そのバチスタ氏は、2018 年6 月に他界された。遺影には日本とブラジルの国旗をあしらったバッチを胸にスピーチをしているバチスタ氏の姿があった。

紙パルプ事業と鉄鉱石事業の現在
森氏、稲田氏、バチスタ氏の存在なくして語れない伊藤忠の紙パルプ事業と鉄鉱石事業は、現在もブラジルの柱として操業中である。それぞれの事業に合計6 名の出向者を常駐させている。
CVRD とのJV であった紙パルプのセニブラは、現在は日本資本100%の会社となっており、年産120 万トンの紙パルプを輸出している。
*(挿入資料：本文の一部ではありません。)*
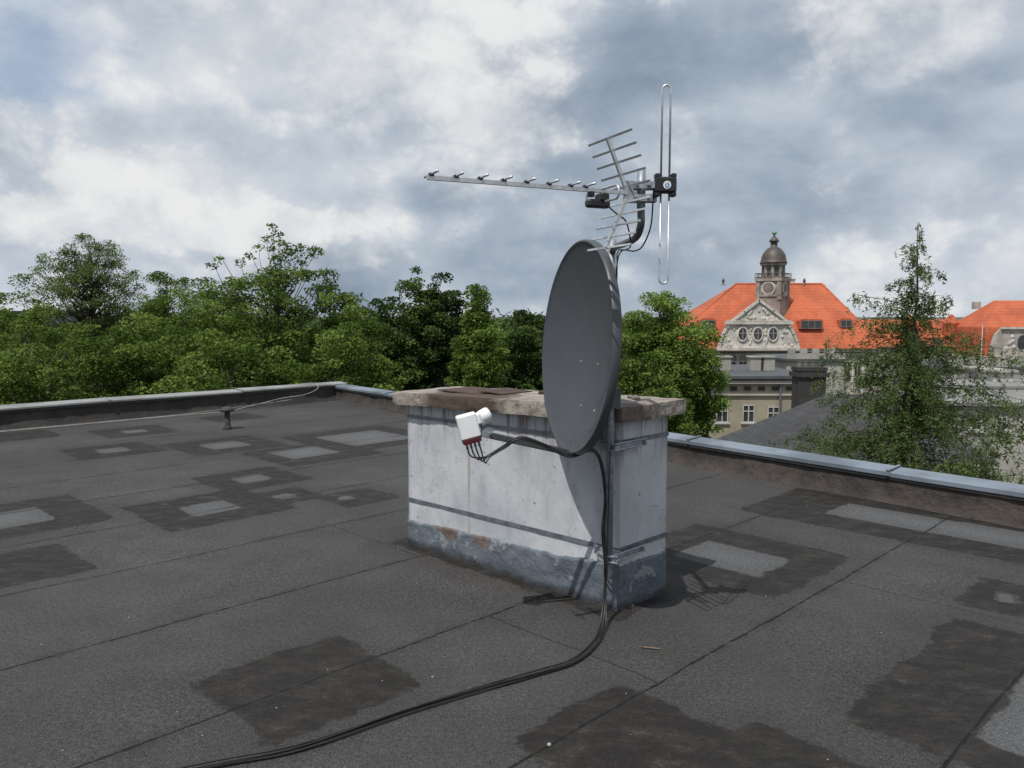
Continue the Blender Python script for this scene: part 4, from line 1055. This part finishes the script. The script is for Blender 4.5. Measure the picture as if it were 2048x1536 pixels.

2017 年には、ある経済紙の調査にて、ブラジルで最も就職したい企業の1位に選出されたこと、故エリエゼル・バチスタ氏は、亡くなられるまでセニブラの最高顧問委員会の委員であられたことは、非常に誇らしい。
鉄鉱石はMBR から撤退し12 年ほど経った。しかし、2008 年に製鉄会社であるCSN が運営する鉄鉱石プロジェクト、CSN Mineração に参画したことで、伊藤忠のブラジル鉄鉱石事業は脈々と継続している。現在年間約3,000 万トンの鉄鉱石を世界に供給している。

ブラジル事業の魅力
2 つの事業の運営に関わる苦闘を書き出せば切りがない。しかし、森氏、稲田氏、そしてバチスタ氏が経験したであろう「産みの苦しみ」を思えば、乗り越えられないことは無いように感じる。3 人が出会って50 年以上の月日が流れたが、3 人の出会いに端を発する事業は、今もブラジルと日本の関係を色濃く反映する素晴らしいものである。3 人の大先輩に大いに感謝するとともに、ご冥福をお祈りしたい。